Coincidentally, Fox has found crossover success more recently with two mostly black comedies: The Bernie Mac Show and Cedric the Entertainer Presents. But the experience soured Chappelle on the idea of ever getting his ideas heard on network TV.

"It's like, if you loan your car to your buddy and he crashes it, you'll be a lot more angry than if you crashed it yourself," he says. "The networks, they always want to drive the car. And it's hard to sell something you don't think is funny."

Chappelle has been working comedy clubs since he was 14, when his mother would take him to venues so skeptical nightclub owners would let him take the stage.

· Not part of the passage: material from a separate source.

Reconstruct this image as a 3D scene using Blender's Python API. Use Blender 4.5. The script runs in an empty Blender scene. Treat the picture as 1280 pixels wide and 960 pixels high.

Now that he's got his own show, Chappelle is still focused on building humor sharp enough to make you think but not so heavy-handed that it might insult anyone -- especially someone like his mother.

"I get away with a lot of the stuff I get away with because it's not malicious," said Chappelle, urging those who might take offense to blame the situations he's lampooning rather than his comedy. "The only reason some of this stuff is still painful is that people have yet to deal with it. So let's deal with it."

At a glance

Chappelle's Show premieres Wednesday night at 10:30 on Comedy Central. Grade: A. Rating: TV-14.